The frame is cosmogonic but the vocabulary is domestic. What restrains the primeval waters is described in the same terms a woman would use of her own newborn — a garment, a binding cloth — turning the sea into a child whose limits are set by the parent who wraps it.
Children Cuddled and Brought Up
The lament over fallen Jerusalem reaches for the same sphere of nurture from the opposite direction. Where Job 38 watches a child being bound, Lamentations watches children who were bound, fed, and raised slaughtered.
"You have called, as in the day of a solemn assembly, / my terrors on every side; / And there was none who escaped or remained / in the day of Yahweh's anger: / Those who I have cuddled and brought up, / my enemy has consumed" (Lam 2:22).
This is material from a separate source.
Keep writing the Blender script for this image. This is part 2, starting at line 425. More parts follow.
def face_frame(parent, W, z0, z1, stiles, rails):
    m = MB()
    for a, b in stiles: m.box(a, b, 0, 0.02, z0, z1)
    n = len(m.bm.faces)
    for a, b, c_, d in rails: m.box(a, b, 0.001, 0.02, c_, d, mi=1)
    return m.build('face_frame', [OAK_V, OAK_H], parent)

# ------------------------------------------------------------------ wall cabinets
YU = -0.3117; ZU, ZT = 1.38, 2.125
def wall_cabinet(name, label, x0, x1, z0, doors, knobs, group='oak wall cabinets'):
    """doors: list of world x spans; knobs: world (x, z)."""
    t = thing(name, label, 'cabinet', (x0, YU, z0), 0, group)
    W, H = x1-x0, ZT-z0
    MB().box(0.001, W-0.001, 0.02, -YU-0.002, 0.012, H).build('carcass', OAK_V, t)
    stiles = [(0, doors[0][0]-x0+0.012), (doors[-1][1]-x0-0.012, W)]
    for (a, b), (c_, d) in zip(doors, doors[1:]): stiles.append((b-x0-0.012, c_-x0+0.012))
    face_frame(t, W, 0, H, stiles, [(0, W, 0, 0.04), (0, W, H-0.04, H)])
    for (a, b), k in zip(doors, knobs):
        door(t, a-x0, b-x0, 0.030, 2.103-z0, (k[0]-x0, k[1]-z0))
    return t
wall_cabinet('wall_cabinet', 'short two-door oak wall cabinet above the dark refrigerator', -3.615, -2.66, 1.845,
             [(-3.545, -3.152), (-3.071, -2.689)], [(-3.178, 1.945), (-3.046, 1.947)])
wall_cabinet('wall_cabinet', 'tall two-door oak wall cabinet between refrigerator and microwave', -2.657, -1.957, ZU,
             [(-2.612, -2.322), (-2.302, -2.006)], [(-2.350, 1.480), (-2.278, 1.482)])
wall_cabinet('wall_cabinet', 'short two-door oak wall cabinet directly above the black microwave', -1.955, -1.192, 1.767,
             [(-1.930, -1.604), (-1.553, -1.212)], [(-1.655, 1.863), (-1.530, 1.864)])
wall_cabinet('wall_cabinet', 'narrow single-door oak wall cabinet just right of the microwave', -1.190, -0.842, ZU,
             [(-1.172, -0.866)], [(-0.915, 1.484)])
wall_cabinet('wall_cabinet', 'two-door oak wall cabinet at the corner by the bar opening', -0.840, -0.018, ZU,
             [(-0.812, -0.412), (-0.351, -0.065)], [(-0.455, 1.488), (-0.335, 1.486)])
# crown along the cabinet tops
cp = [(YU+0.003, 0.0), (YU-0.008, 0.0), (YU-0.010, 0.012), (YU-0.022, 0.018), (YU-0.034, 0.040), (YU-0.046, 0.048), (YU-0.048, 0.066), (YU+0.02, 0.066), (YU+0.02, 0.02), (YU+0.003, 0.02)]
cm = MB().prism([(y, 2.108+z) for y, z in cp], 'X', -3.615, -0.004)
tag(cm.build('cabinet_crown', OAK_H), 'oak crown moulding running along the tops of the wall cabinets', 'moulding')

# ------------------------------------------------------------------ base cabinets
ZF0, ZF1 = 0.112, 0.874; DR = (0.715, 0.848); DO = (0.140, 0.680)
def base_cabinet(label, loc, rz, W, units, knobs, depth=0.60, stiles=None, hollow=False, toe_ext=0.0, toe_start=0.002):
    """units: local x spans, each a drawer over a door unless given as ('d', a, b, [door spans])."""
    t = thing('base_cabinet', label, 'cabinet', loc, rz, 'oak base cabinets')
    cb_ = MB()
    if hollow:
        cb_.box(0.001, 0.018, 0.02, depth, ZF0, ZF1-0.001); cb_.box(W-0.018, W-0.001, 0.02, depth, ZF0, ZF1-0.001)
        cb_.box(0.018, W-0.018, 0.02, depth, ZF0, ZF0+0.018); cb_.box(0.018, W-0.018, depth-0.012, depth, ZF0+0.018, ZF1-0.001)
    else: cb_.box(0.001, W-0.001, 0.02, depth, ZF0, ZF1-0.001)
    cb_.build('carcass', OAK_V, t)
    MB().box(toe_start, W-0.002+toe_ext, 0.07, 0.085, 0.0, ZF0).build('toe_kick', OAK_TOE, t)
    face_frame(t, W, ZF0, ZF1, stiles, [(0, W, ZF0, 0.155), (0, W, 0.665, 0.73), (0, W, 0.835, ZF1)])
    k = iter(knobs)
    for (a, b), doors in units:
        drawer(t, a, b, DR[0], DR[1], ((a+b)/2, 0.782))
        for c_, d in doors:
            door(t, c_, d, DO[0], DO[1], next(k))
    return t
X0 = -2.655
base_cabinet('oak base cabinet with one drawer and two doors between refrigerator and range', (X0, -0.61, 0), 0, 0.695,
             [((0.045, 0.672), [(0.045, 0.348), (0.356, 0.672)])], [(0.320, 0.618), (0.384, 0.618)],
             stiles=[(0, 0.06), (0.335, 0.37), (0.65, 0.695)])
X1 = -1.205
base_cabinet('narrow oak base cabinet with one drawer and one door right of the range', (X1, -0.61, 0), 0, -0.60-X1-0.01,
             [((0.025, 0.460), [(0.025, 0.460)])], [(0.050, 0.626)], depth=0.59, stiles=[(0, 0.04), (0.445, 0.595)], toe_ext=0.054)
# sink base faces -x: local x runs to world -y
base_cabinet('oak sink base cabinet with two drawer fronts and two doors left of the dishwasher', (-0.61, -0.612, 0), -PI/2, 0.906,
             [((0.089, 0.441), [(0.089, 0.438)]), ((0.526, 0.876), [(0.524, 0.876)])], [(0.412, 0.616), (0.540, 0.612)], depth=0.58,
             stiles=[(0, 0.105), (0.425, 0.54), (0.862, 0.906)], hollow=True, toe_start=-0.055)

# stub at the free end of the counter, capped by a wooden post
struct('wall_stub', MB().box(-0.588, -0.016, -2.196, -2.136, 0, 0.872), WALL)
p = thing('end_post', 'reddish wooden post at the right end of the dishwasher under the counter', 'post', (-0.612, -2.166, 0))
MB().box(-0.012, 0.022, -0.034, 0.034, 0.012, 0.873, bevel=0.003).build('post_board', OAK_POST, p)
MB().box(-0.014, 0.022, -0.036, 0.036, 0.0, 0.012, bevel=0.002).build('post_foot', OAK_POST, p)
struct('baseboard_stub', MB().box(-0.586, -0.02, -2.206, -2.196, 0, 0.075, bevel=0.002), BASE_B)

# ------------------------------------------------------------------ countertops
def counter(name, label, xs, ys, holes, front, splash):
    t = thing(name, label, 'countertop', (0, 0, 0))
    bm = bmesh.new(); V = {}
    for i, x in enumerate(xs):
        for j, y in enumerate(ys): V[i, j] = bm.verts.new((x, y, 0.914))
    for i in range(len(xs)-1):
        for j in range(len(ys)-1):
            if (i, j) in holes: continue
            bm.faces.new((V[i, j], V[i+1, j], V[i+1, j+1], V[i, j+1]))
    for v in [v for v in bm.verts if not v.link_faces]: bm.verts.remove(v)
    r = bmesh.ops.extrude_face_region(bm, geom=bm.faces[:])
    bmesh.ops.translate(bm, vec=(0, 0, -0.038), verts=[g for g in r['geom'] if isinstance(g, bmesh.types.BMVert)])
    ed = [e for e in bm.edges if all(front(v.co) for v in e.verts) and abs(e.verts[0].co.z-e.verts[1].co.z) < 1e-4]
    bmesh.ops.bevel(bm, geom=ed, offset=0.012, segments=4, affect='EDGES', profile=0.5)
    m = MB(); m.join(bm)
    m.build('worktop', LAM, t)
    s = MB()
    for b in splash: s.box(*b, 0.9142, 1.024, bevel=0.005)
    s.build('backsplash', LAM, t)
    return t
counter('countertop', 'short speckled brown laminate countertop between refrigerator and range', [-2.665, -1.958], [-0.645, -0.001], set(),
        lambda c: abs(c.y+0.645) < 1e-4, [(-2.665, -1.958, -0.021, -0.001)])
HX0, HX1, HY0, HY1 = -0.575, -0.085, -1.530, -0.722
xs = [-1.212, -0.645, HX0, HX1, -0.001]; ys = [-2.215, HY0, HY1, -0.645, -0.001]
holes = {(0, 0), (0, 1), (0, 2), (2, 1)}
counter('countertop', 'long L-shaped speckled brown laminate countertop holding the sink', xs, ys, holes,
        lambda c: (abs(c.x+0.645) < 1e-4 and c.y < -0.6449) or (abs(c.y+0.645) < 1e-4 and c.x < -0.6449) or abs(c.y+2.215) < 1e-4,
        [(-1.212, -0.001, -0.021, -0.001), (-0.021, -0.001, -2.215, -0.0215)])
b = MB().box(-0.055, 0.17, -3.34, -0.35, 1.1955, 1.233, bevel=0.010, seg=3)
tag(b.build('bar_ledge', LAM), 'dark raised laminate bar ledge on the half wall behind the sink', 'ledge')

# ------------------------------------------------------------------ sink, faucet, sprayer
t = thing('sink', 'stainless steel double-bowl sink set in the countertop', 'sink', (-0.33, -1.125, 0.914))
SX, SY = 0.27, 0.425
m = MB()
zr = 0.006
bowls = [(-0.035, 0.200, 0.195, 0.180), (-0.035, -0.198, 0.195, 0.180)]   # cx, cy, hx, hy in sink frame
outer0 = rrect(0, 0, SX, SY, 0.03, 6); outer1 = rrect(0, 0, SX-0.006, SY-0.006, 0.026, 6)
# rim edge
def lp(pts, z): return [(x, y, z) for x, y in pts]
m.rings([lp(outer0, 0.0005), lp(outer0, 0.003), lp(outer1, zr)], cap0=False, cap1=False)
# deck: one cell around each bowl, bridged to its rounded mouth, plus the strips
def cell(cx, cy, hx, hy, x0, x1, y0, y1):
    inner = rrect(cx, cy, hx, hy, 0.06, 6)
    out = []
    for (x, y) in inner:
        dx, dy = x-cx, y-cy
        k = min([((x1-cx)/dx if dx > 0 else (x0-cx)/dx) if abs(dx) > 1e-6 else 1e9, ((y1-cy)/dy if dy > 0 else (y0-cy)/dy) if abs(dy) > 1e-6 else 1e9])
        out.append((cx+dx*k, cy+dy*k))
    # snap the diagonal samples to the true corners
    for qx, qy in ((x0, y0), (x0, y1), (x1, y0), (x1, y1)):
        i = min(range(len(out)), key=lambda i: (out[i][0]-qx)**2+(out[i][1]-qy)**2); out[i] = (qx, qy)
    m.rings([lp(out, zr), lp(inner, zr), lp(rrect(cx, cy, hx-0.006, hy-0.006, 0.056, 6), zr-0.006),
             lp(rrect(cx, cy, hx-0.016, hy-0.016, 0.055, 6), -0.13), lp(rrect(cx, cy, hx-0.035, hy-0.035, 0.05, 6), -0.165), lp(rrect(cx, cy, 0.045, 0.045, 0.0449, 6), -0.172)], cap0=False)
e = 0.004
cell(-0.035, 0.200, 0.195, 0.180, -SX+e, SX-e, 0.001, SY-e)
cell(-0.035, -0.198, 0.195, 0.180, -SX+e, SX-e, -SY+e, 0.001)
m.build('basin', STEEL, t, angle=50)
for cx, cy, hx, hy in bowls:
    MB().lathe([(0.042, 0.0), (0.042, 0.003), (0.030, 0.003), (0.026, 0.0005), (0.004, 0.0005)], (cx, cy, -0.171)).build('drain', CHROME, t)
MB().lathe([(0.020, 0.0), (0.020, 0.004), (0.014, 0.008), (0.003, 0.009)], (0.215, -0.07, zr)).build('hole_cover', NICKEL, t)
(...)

The UPDV renders the verb of intimate handling as "cuddled and brought up" — the close, hands-on care a parent gives an infant from swaddling through rearing. The horror of the verse turns on that vocabulary: what the speaker wrapped and raised, the enemy has eaten.
The Unswaddled Newborn
Ezekiel's allegory of Jerusalem as a foundling inverts the practice item by item. The cord is uncut, the body unwashed, the salting and the swaddling both omitted.
"And as for your nativity, in the day you were born your umbilical cord was not cut, neither were you washed in water to cleanse you; you were not salted at all, nor swaddled at all" (Eze 16:4).
Each missing step belongs to the standard care a newborn would receive. The absence of swaddling sits at the end of the list as the final omission — no one bound the child against its own flailing, no one held it in shape — making the unswaddled state shorthand for an infant exposed and unclaimed.